**Exercise:**
Take the lines of the data below from the very first through the line containing "pallet heap', 'bag')" and output them exactly, pictures excluded.
------------------------------------
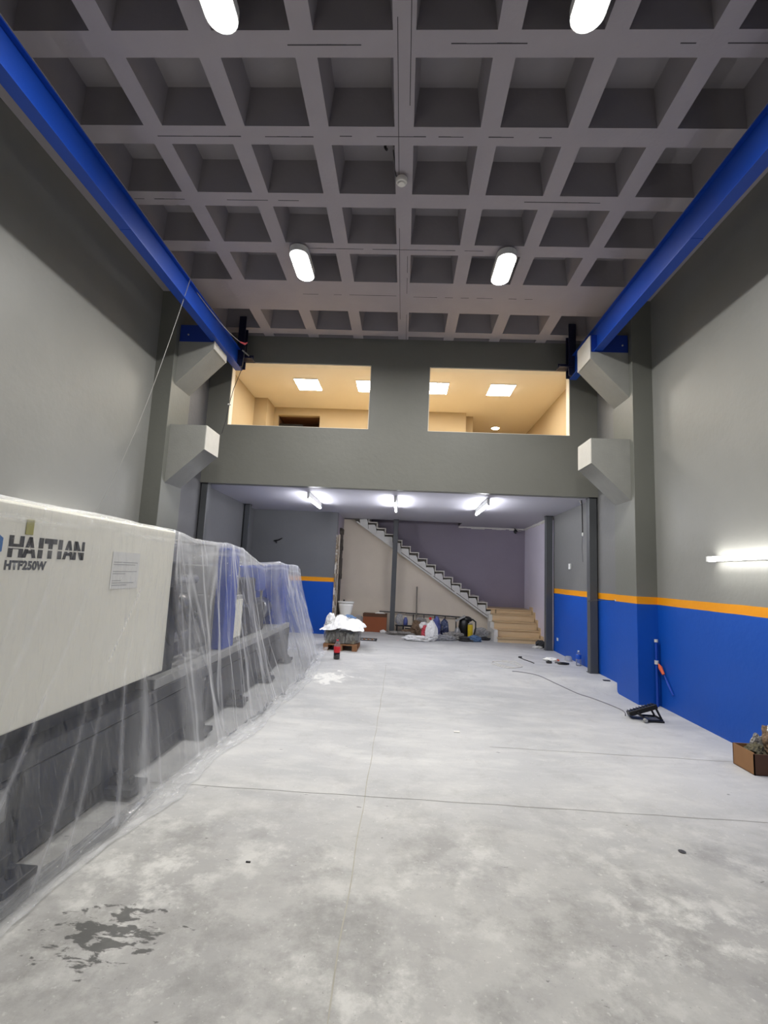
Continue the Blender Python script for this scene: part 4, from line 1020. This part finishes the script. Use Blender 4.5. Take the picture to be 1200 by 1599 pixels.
def film_heap(nm, poly, m_, lab, cat, seed, grp=None, zb=0, n=26, ext=(.4, .4), c=(0, 0), h=.2, floor=0):
    bm = B(); gg = []
    for i in range(n+1):
        rr = []
        for j in range(n+1):
            u = i/n*2-1; v = j/n*2-1; rad = math.hypot(u, v)
            x = c[0]+u*ext[0]*(1+.15*mn.noise(Vector((u*2, v*2, seed)))); y = c[1]+v*ext[1]*(1+.15*mn.noise(Vector((u*2, v*2, seed+5))))
            z = zb+h*max(0, 1-rad**2*.8)*(.75+.5*mn.noise(Vector((u*1.5, v*1.5, seed))))+.16*h*abs(mn.noise(Vector((u*4, v*4, seed+2))))+.016*mn.noise(Vector((u*11, v*11, seed)))
            z = max(floor, z); rr.append(bm.verts.new((x, y, z)))
        gg.append(rr)
    for i in range(n):
        for j in range(n): bm.faces.new((gg[i][j], gg[i+1][j], gg[i+1][j+1], gg[i][j+1]))
    return tag(link_mesh(nm, bm, m_), lab, cat, grp)
film_heap('white_film', None, 'bagwhite', 'heap of crumpled white plastic lying over the goods on the pallet', 'plastic film', 2, c=(-1.08, 9.55), ext=(.40, .42), zb=gz+.25, h=.27, floor=gz+.20)
film_heap('blue_cloth', None, 'clothblue', 'blue grey cloth on top of the white film heap on the pallet', 'cloth', 6, c=(-1.02, 9.72), ext=(.14, .14), zb=gz+.44, h=.07, floor=gz+.43, n=14)
bm = B(); blob(bm, (-1.33, 9.42, gz+.36), .10, .12, .18, 15, .2, 4, 3, .09); tag(link_mesh('white_bag', bm, 'bagwhite'), 'upright white bag at the left corner of the pallet heap', 'bag')

# ------------------------------------------------------------------ toilet by the broken jamb
tx, ty = -1.36, 11.95
t = thing('toilet', 'white ceramic toilet standing beside the broken door jamb', 'toilet', (tx, ty, FZ))
bm = B()
lathe(bm, [(.09, 0), (.12, .02), (.10, .06), (.085, .14), (.10, .22), (.16, .30), (.19, .36), (.19, .39)], (tx, ty-.1, FZ), 28, 1, 1.15); link_mesh('bowl', bm, 'whitegloss', t, smooth=True)
bm = B(); lathe(bm, [(.10, .32), (.115, .37), (.155, .48), (.182, .62), (.188, .70)], (tx, ty+.12, FZ), 28, 1, .55); link_mesh('cistern', bm, 'whitegloss', t, smooth=True)
bm = B(); lathe(bm, [(.20, .70), (.205, .71), (.205, .735), (.19, .745)], (tx, ty+.12, FZ), 28, 1, .6); link_mesh('cistern_lid', bm, 'whitegloss', t)
bm = B(); lathe(bm, [(.022, .745), (.022, .775), (.015, .78)], (tx-.05, ty+.12, FZ), 14); link_mesh('flush_button', bm, 'black', t)
bm = B(); lathe(bm, [(.17, .39), (.195, .395), (.195, .41), (.17, .42)], (tx, ty-.1, FZ), 28, 1, 1.1); link_mesh('seat_lid', bm, 'whiteplastic', t)
# ------------------------------------------------------------------ stuff below the flight
rag('clear_debris_bag', (-1.07, 12.45, FZ+.17), (.16, .14, .19), 'film_bag', 'clear plastic bag of debris between the toilet and the brown carton', 'bag', 21, .25, .1, FZ+.002)
rag('bagged_debris', (-1.07, 12.45, FZ+.12), (.11, .1, .12), 'raggrey', 'grey debris inside the clear bag beside the brown carton', 'debris', 22, .25, .1, FZ+.002)
t = thing('brown_carton', 'large brown cardboard box below the stair flight left of the middle post', 'box', (-.645, 12.5, FZ))
bm = B(); box(bm, -.94, -.345, 12.36, 12.62, FZ, FZ+.37, bev=.004); link_mesh('carton', bm, 'carton2', t)
bm = B(); prism(bm, [(12.36, FZ+.37), (12.365, FZ+.37), (12.345, FZ+.46), (12.34, FZ+.455)], 'x', -.945, -.34); box(bm, -.94, -.345, 12.61, 12.62, FZ+.37, FZ+.45); link_mesh('flap', bm, 'carton_dark', t)
rag('paper_on_carton', (-.52, 12.47, FZ+.45), (.12, .08, .03), 'paper', 'white crumpled paper on top of the large brown box', 'paper', 23)
rag('white_rag', (-.42, 12.28, FZ+.03), (.07, .05, .04), 'bagwhite', 'small white rag at the foot of the large brown box', 'rag', 24, floor=FZ+.001)
t = thing('floor_grate', 'flat dark metal drain frame on the floor before the brown box', 'grate', (-.70, 10.9, FZ))
bm = B()
for a in ((-.90, -.50, 10.72, 10.77), (-.88, -.50, 11.02, 11.06), (-.90, -.85, 10.75, 11.04), (-.55, -.50, 10.75, 11.04)): box(bm, a[0], a[1], a[2], a[3], FZ+.001, FZ+.018)
link_mesh('frame', bm, 'ragdark', t)
for k in range(3):
    bm = B(); box(bm, -.80+.09*k, -.76+.09*k, 10.75, 11.03, FZ+.001, FZ+.012); link_mesh('slat', bm, 'wood', t)
t = thing('black_railing', 'black iron railing section leaning on the tan wall under the stairs', 'railing', (.55, 12.68, FZ))
bm = B(); tube(bm, [(-.55, 12.68, FZ+.49), (.12, 12.68, FZ+.485)], .013, 8); tube(bm, [(.12, 12.67, FZ+.48), (1.62, 12.67, FZ+.44)], .016, 8); link_mesh('top_rail', bm, 'blacksteel', t)
bm = B(); tube(bm, [(.12, 12.62, FZ+.10), (1.65, 12.62, FZ+.06)], .013, 8); link_mesh('bottom_rail', bm, 'blacksteel', t)
for xx in (.33, .60, .88, 1.14, 1.42):
    bm = B(); tube(bm, [(xx, 12.62, FZ+.08), (xx, 12.67, FZ+.45)], .014 if xx != .6 else .01, 6); link_mesh('baluster', bm, 'blacksteel', t)
bm = B(); tube(bm, [(.40, 12.45, FZ+.01), (.395, 12.68, FZ+1.16)], .017, 8); tag(link_mesh('leaning_pole', bm, 'woodgrey'), 'thin brown pole leaning upright against the tan wall', 'pole')
t = thing('low_bench', 'low dark trestle with items right of the middle post', 'trestle', (.06, 12.4, FZ))
bm = B(); box(bm, -.12, .30, 12.36, 12.50, FZ+.17, FZ+.20); link_mesh('board', bm, 'blacksteel', t)
for xx in (-.10, .06, .26):
    bm = B(); box(bm, xx, xx+.035, 12.37, 12.48, FZ, FZ+.17); link_mesh('leg', bm, 'blacksteel', t)
rag('grey_clear_bag', (-.03, 12.43, FZ+.33), (.09, .08, .14), 'film_bag', 'clear bag standing on the low trestle next to the post', 'bag', 31, .2, .1)
rag('brown_debris', (.20, 12.25, FZ+.05), (.17, .08, .06), 'ragbrown', 'brown rubble in front of the low trestle', 'rubble', 32, .5, .2, FZ+.001)
bottle('blue_jug', 'blue and white plastic jug standing on the low trestle', .13, 12.43, .24, .055, [('jug_body', 'bagblue', [(.9, .83), (1, .86), (1, 1.35), (.6, 1.6), (.3, 1.65)]), ('cap', 'whiteplastic', [(.32, 1.65), (.32, 1.75), (.25, 1.76)])], 'jug')
rag('brown_sack', (.42, 12.2, FZ+.16), (.15, .12, .17), 'ragbrown', 'crumpled brown sack below the leaning pole', 'sack', 33, .4, .15, FZ+.001)
rag('pale_cloth', (.50, 12.3, FZ+.28), (.14, .08, .12), 'raggrey', 'pale grey cloth heaped on the brown sack', 'cloth', 34, .4, .15)
rag('grey_rubble', (.02, 12.0, FZ+.03), (.26, .10, .05), 'raggrey', 'grey rubble strewn on the floor right of the middle post', 'rubble', 35, .5, .3, FZ+.001)
rag('flat_white_sack', (.40, 11.2, FZ+.04), (.30, .16, .07), 'bagwhite', 'flat white sack lying left of the standing white bag', 'sack', 36, .35, .12, FZ+.001)
bm = B()   # standing bag: tapered
vs = blob(bm, (.72, 11.28, FZ+.20), .155, .12, .24, 37, .12, 4, 3, .06, FZ+.001)
for v in bm.verts:
    k = (v.co.z-FZ)/.44; v.co.x = .72+(v.co.x-.72)*(1.12-.45*k); v.co.y = 11.28+(v.co.y-11.28)*(1.1-.4*k)
bagw = tag(link_mesh('standing_white_bag', bm, 'bagwhite'), 'tall white printed bag standing under the stairs, in front of the blue one', 'bag')
rag('red_bag', (.58, 11.42, FZ+.17), (.09, .10, .15), 'bagred', 'red and white bag pressed against the left of the tall white bag', 'bag', 38, .3, .1, FZ+.001)
rag('loop_bag', (.56, 11.5, FZ+.30), (.11, .08, .08), 'bagwhite', 'white bag top folded over the red bag', 'bag', 39, .3, .12)
rag('blue_bag', (.85, 11.75, FZ+.24), (.10, .10, .24), 'bagblue', 'purple blue bag standing behind the tall white bag', 'bag', 40, .2, .08, FZ+.001)
rag('plaid_bag', (1.06, 11.95, FZ+.21), (.10, .09, .23), 'clothplaid', 'dark blue patterned bag right of the purple blue bag', 'bag', 41, .2, .08, FZ+.001)
rag('red_bit', (.70, 11.62, FZ+.46), (.03, .03, .03), 'red', 'small red scrap on top of the purple blue bag', 'scrap', 42)
rag('rubble_heap', (1.24, 11.68, FZ+.06), (.22, .10, .09), 'raggrey', 'heap of grey rubble and film right of the white bag', 'rubble', 43, .5, .25, FZ+.001)
rag('clear_film_heap', (1.02, 11.45, FZ+.05), (.22, .12, .07), 'film_bag', 'low clear film heap beside the tall white bag', 'plastic film', 44, .4, .2, FZ+.001)
t = thing('hose_coil', 'black coil of hose on the floor in front of the yellow canister', 'hose', (1.50, 11.5, FZ))
bm = B()
for q, (rr, zz) in enumerate(((.13, .02), (.11, .05), (.12, .08))):
    tube(bm, [(1.50+rr*math.cos(a*.3), 11.5+rr*.8*math.sin(a*.3), FZ+zz) for a in range(22)], .018, 8)
link_mesh('coil', bm, 'rubber', t)
bm = B(); tube(bm, [(1.60, 11.45, FZ+.05), (1.68, 11.4, FZ+.02)], .022, 8); link_mesh('nozzle', bm, 'blacksteel', t)
rag('blue_film_bag', (1.72, 11.5, FZ+.06), (.15, .10, .08), 'clothblue', 'pale blue plastic bag on the floor beneath the yellow canister', 'bag', 45, .3, .12, FZ+.001)
bottle('yellow_canister', 'yellow canister on the black machine under the stair end', 1.68, 11.92, .31, .062, [('canister_body', 'yellow', [(.9, .15), (1, .2), (1, 1.05), (.9, 1.1)]), ('lid', 'raggrey', [(.9, 1.1), (.85, 1.18), (.5, 1.2)])], 'canister')
t = thing('vacuum_machine', 'black workshop vacuum standing behind the yellow canister', 'vacuum cleaner', (1.58, 12.1, FZ))
bm = B(); lathe(bm, [(.10, 0), (.13, .03), (.14, .25), (.12, .40), (.10, .42)], (1.56, 12.12, FZ+.02), 20); link_mesh('drum', bm, 'black', t, smooth=True)
bm = B(); blob(bm, (1.62, 12.1, FZ+.45), .13, .10, .07, 50, .15, 3, 3, .05); link_mesh('motor_head', bm, 'black', t)
bm = B(); tube(bm, [(1.74, 12.05, FZ+.46), (1.82, 12.02, FZ+.40), (1.82, 12.0, FZ+.25), (1.78, 11.98, FZ+.10)], .02, 8); link_mesh('hose', bm, 'rubber', t)
bm = B(); lathe(bm, [(.03, 0), (.03, .03)], (1.50, 12.02, FZ+.0), 10); lathe(bm, [(.03, 0), (.03, .03)], (1.66, 12.02, FZ+.0), 10); link_mesh('castor', bm, 'black', t)
bm = B(); box(bm, -.13, .13, -.06, .06, -.02, .02, bev=.006); bm.transform(Matrix.Translation((1.45, 12.05, FZ+.46)) @ Matrix.Rotation(math.radians(-30), 4, 'Y')); tag(link_mesh('pale_board', bm, 'mlight'), 'pale grey slanted board leaning on the black vacuum', 'board')
bottle('clear_jug', 'clear water jug left of the black vacuum', 1.38, 11.95, .26, .08, [('jug_body', 'film_bag', [(.9, 0), (1, .05), (1, .6), (.5, .9), (.3, .95)]), ('handle', 'cable_white', [(.3, .95), (.3, 1.0), (.2, 1.0)])], 'jug')
rag('clear_stair_bag', (1.98, 12.15, FZ+.12), (.17, .12, .14), 'film_bag', 'clear crumpled bag below the end of the stair flight', 'bag', 46, .3, .12, FZ+.001)
rag('grey_stair_rag', (2.02, 12.2, FZ+.08), (.12, .08, .09), 'raggrey', 'grey rag inside the clear bag below the stair end', 'rag', 47, .3, .12, FZ+.001)
rag('dark_stair_rag', (2.02, 11.85, FZ+.03), (.12, .07, .04), 'ragdark', 'flat dark rag on the floor beside the lowest beige step', 'rag', 48, .4, .2, FZ+.001)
------------------------------------
**Written answer:**
Continue the Blender Python script for this scene: part 4, from line 1020. This part finishes the script. Use Blender 4.5. Take the picture to be 1200 by 1599 pixels.
def film_heap(nm, poly, m_, lab, cat, seed, grp=None, zb=0, n=26, ext=(.4, .4), c=(0, 0), h=.2, floor=0):
    bm = B(); gg = []
    for i in range(n+1):
        rr = []
        for j in range(n+1):
            u = i/n*2-1; v = j/n*2-1; rad = math.hypot(u, v)
            x = c[0]+u*ext[0]*(1+.15*mn.noise(Vector((u*2, v*2, seed)))); y = c[1]+v*ext[1]*(1+.15*mn.noise(Vector((u*2, v*2, seed+5))))
            z = zb+h*max(0, 1-rad**2*.8)*(.75+.5*mn.noise(Vector((u*1.5, v*1.5, seed))))+.16*h*abs(mn.noise(Vector((u*4, v*4, seed+2))))+.016*mn.noise(Vector((u*11, v*11, seed)))
            z = max(floor, z); rr.append(bm.verts.new((x, y, z)))
        gg.append(rr)
    for i in range(n):
        for j in range(n): bm.faces.new((gg[i][j], gg[i+1][j], gg[i+1][j+1], gg[i][j+1]))
    return tag(link_mesh(nm, bm, m_), lab, cat, grp)
film_heap('white_film', None, 'bagwhite', 'heap of crumpled white plastic lying over the goods on the pallet', 'plastic film', 2, c=(-1.08, 9.55), ext=(.40, .42), zb=gz+.25, h=.27, floor=gz+.20)
film_heap('blue_cloth', None, 'clothblue', 'blue grey cloth on top of the white film heap on the pallet', 'cloth', 6, c=(-1.02, 9.72), ext=(.14, .14), zb=gz+.44, h=.07, floor=gz+.43, n=14)
bm = B(); blob(bm, (-1.33, 9.42, gz+.36), .10, .12, .18, 15, .2, 4, 3, .09); tag(link_mesh('white_bag', bm, 'bagwhite'), 'upright white bag at the left corner of the pallet heap', 'bag')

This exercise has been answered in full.